ED's ships are enormous relative to their stated power outputs and have plenty of surface area for extremely rapid cooling if exposed to fairly dense clouds of ice. They also have powerful radiative cooling systems (with correspondingly powerful heatpumps to concentrate and move that heat to the radiators) that would be dramatically more effective as conductive cooling in such environments. If a ship can dump 70% of it's heat capacity in a dozen seconds of it's radiators and skin being exposed to a vacuum, submerging it in ice would cool the ship much faster.

My mining experience is limited and I may be wrong but isn't it only ice roids that make you cold?

Rock Roids don't?

Rocky material mostly wouldn't melt or vaporize on contact with the ship, ices would, and could carry away far more heat. Phase changes tend to require a lot of energy.
 
It's not too unrealistic, actually.

Here on Earth things lose heat in three ways:
a) radiation (infrared for our temperature range)
b) convection
c) conduction (heat flows from one object to another through contact)

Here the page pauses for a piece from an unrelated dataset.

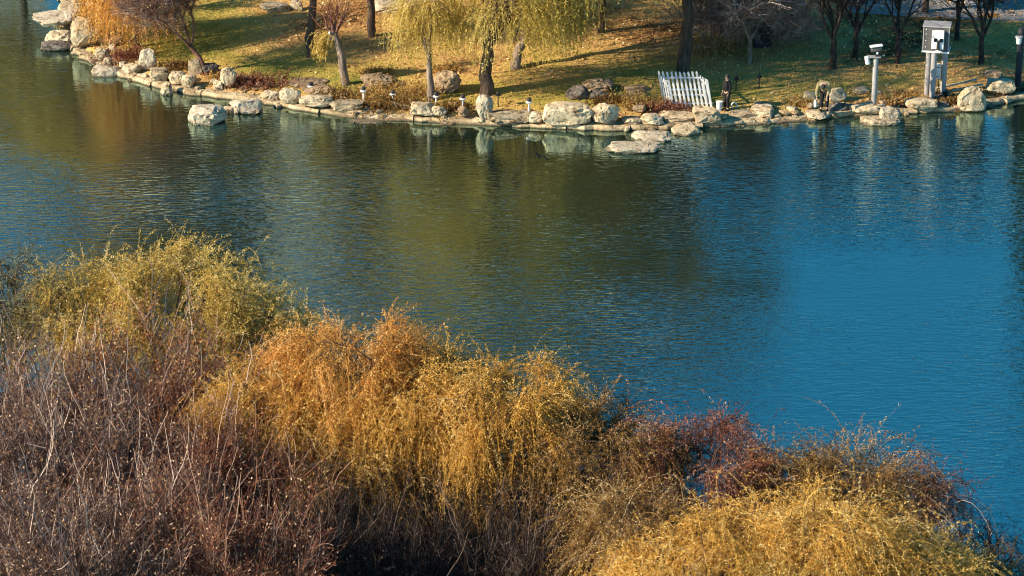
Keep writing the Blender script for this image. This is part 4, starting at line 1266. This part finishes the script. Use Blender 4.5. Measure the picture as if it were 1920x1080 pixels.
def standing_person():
    p = on(1362, 207)
    r = empty('person', (p[0], p[1], p[2] + .02), 'person in black clothes standing beside the white picket pen', 'person', None, rz=math.radians(-55))
    r.scale = (1.06, 1.06, 1.06)
    J = [(0, .0, .93, .12), (0, .0, 1.12, .125), (0, .01, 1.30, .135), (0, .01, 1.43, .09), (0, -.005, 1.50, .052), (0, -.03, 1.58, .085), (0, -.03, 1.66, .085),
         (.09, 0, .88, .095), (.10, -.02, .48, .066), (.10, .02, .08, .047), (.10, -.12, .035, .038),
         (-.09, 0, .88, .095), (-.10, -.02, .48, .066), (-.10, .02, .08, .047), (-.10, -.12, .035, .038),
         (.19, .01, 1.38, .06), (.23, .02, 1.10, .046), (.20, -.09, .86, .034), (-.19, .01, 1.38, .06), (-.23, .02, 1.10, .046), (-.20, -.09, .86, .034)]
    E = [(0, 1), (1, 2), (2, 3), (3, 4), (4, 5), (5, 6), (0, 7), (7, 8), (8, 9), (9, 10), (0, 11), (11, 12), (12, 13), (13, 14), (3, 15), (15, 16), (16, 17), (3, 18), (18, 19), (19, 20)]
    link('body', skin_mesh(J, E, M['skin']), r)
    JT = [(0, 0, .95, .15), (.09, 0, .84, .115), (.10, -.02, .48, .085), (.10, .02, .10, .072), (-.09, 0, .84, .115), (-.10, -.02, .48, .085), (-.10, .02, .10, .072)]
    link('trousers', skin_mesh(JT, [(0, 1), (1, 2), (2, 3), (0, 4), (4, 5), (5, 6)], M['trousers']), r)
    JJ = [(0, 0, .86, .17), (0, 0, 1.10, .165), (0, .01, 1.30, .18), (0, .01, 1.44, .10), (.19, .01, 1.38, .085), (.235, .02, 1.10, .07), (.205, -.08, .90, .055), (-.19, .01, 1.38, .085), (-.235, .02, 1.10, .07), (-.205, -.08, .90, .055)]
    link('coat', skin_mesh(JJ, [(0, 1), (1, 2), (2, 3), (3, 4), (4, 5), (5, 6), (3, 7), (7, 8), (8, 9)], M['trousers']), r)
    hair = MB().ball((0, .015, 1.665), .108, (.98, 1.02, 1.05), 16).build('hair', M['hair'], r)
    for x in (-.035, .035):
        MB().ball((x, -.108, 1.635), .012, n=8).build('eye', M['black'], r)
    MB().box((0, -.116, 1.605), (.022, .03, .04), bevel=.006).build('nose', M['skin'], r)
    MB().box((0, -.108, 1.565), (.05, .012, .012), bevel=.004).build('mouth', M['bark_red'], r)
    for x in (.10, -.10):
        MB().ball((x, -.05, .04), .07, (.85, 1.9, .7)).build('shoe', M['black'], r)
    for sx, (hx, hy, hz) in ((1, (.20, -.09, .86)), (-1, (-.20, -.09, .86))):
        jj = [(hx, hy, hz, .03), (hx, hy - .02, hz - .07, (.026, .042))]
        ee = [(0, 1)]
        for k in range(4):
            o = (k - 1.5) * .022; n = len(jj); ln = (.07, .085, .08, .06)[k]
            jj += [(hx, hy + o - .02, hz - .10, .011), (hx - sx * .005, hy + o - .025, hz - .10 - ln * .5, .010), (hx - sx * .02, hy + o - .02, hz - .10 - ln, .008)]
            ee += [(1, n), (n, n + 1), (n + 1, n + 2)]
        n = len(jj)
        jj += [(hx - sx * .01, hy - .065, hz - .05, .012), (hx - sx * .02, hy - .08, hz - .095, .010)]
        ee += [(1, n), (n, n + 1)]
        link('hand', skin_mesh(jj, ee, M['skin'], 1), r)


standing_person()


def bird():
    q = at(1012, 294, .9)
    bm = bmesh.new()
    prof = [(-.26, .01), (-.16, .035), (-.02, .055), (.10, .05), (.17, .035), (.22, .012)]
    rings = []
    for x, rr in prof:
        rings.append([bm.verts.new((x, math.cos(a) * rr, math.sin(a) * rr * .8)) for a in np.linspace(0, 6.283, 8, endpoint=False)])
    for i in range(len(rings) - 1):
        for j in range(8): bm.faces.new((rings[i][j], rings[i][(j + 1) % 8], rings[i + 1][(j + 1) % 8], rings[i + 1][j]))
    bm.faces.new(rings[0]); bm.faces.new(rings[-1][::-1])
    for s in (-1, 1):
        top = [bm.verts.new(v) for v in ((.10, s * .03, .03), (-.08, s * .03, .03), (-.06, s * .22, .10), (.09, s * .20, .11), (-.10, s * .42, .04), (.0, s * .44, .05))]
        bot = [bm.verts.new((v.co.x, v.co.y, v.co.z - .012)) for v in top]
        for a, c, d, e in ((0, 1, 2, 3), (3, 2, 4, 5)):
            bm.faces.new((top[a], top[c], top[d], top[e])); bm.faces.new((bot[e], bot[d], bot[c], bot[a]))
        for a, c in ((0, 3), (3, 5), (5, 4), (4, 2), (2, 1), (1, 0)): bm.faces.new((top[a], top[c], bot[c], bot[a]))
    bmesh.ops.recalc_face_normals(bm, faces=bm.faces)
    me = bpy.data.meshes.new('bird'); bm.to_mesh(me); bm.free(); me.materials.append(M['black'])
    o = link('bird', me, None, q); o.rotation_euler = (.25, .1, 1.2)
    tag(o, 'small dark bird flying low over the water below the long flat slab', 'bird')


bird()

# ------------------------------------------------------------------ undergrowth on the far bank
def tuft(X, Y, w, h, mat, seed, lb, name='dry_shrub', cat='shrub', n=190, up=.9, width=.03):
    p = on(X, Y); rg = R(seed)
    o_ = rg.normal(0, 1, (n, 3)) * [w * .32, w * .22, 0]
    z = gheight(p[0] + o_[:, 0], p[1] + o_[:, 1]) - p[2]; o_[:, 2] = np.maximum(z, -.3)
    D = rg.normal(0, .55, (n, 3)) + [0, 0, up]
    S = grow(o_, D, h * rg.uniform(.6, 1.2, n), 4, .10, .14, rg)
    tt = np.clip(rg.normal(.5, .22, n), 0, 1)
    v, f, t = join([ribbons(S, width, .012, rg, tt), leaves(S, 10, .10, .05, rg, tt, 1.0)])
    tag(link(name, mesh_np(name, v, f, t, [mat]), None, tuple(p)), lb, cat, 'dry plants on the far bank')


TUFTS = [
    (500, 160, 2.6, .7, 'redbrown', 'reddish brown shrub patch behind the cream blocks'), (452, 158, 1.8, .6, 'redbrown', 'small reddish shrub right of the pale stone pair'),
    (640, 184, 2.2, .5, 'brown', 'brown shrub behind the stepped blocks'), (712, 178, 2.2, .7, 'drygrass', 'tan dry shrub below the grassy boulder'),
    (708, 204, 1.8, .5, 'brown', 'low brown shrub right of the first bollard lamp'), (755, 200, 2.0, .6, 'brown', 'brown shrub left of the flat topped block'),
    (790, 176, 1.6, .8, 'drygrass', 'tall dry grass around the slender pale willow'), (848, 206, 1.6, .5, 'brown', 'brown shrub between the lamps left of the great willow'),
    (706, 140, 1.3, .4, 'drygrass', 'dry grass on top of the brown boulder right of the pruned tree'), (838, 134, 1.0, .35, 'drygrass', 'dry grass behind the rounded brown boulder'),
    (1205, 200, 2.0, .7, 'drygrass', 'bright straw coloured grass clump left of the picket pen'), (1235, 206, 1.5, .5, 'redbrown', 'reddish dry plants below the picket pen'),
    (1262, 206, 1.5, .45, 'redbrown', 'low reddish plants at the front of the picket pen'), (1140, 190, 1.8, .4, 'brown', 'low brown plants behind the big cream boulder'),
    (1500, 196, 1.0, .22, 'drygrass', 'short dry grass left of the bending person'), (1690, 184, 2.2, .16, 'drygrass', 'short golden grass left of the equipment posts'),
    (240, 110, 2.2, .9, 'redbrown', 'reddish twiggy shrub left of the standing stone'), (212, 62, 2.0, .9, 'brown', 'brown shrub behind the brown block'),
    (140, 46, 1.5, .7, 'brown', 'brown shrub behind the tallest pale rock'), (330, 128, 1.6, .5, 'brown', 'brown low shrub left of the small leaning tree'),
    (1078, 240, 1.0, .3, 'brown', 'brown roots hanging over the kerb below the squared boulder'), (1335, 96, 2.0, .9, 'drygrass', 'pale dry stems at the foot of the thicket'),
    (1780, 192, 1.0, .3, 'brown', 'dark weeds right of the equipment posts'), (420, 150, 1.2, .4, 'drygrass', 'dry grass behind the pale stone pair'),
]
for i, (X, Y, w, h, m, lb) in enumerate(TUFTS):
    tuft(X, Y, w, h, M[m], 500 + i, lb)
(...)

Conduction is the most effective way to lose heat, radiation the worst by far. The thing is: both convection and conduction need other kinds of matter to be in contact with the hot object. For us here on earth that's usually the atmospheric gases and the surface our object rests on. In space you have neither, so you only have radiation left to lose heat. Like already stated that's the most inefficient mechanism. That's how thermos flasks work, by the way - they prevent convection and conduction. Most people are quite surprised when they learn how long a dead body would stay warm in space...
Now back to our space ship: you blow a 'roid up and fill the area with countless small icy particles. If you fly the ship into that local ice cloud your ships hull comes into contact with colder matter and heat conduction suddenly becomes a thing. The hot parts of your ship can now transfer their waste heat very efficiently to the cold particles.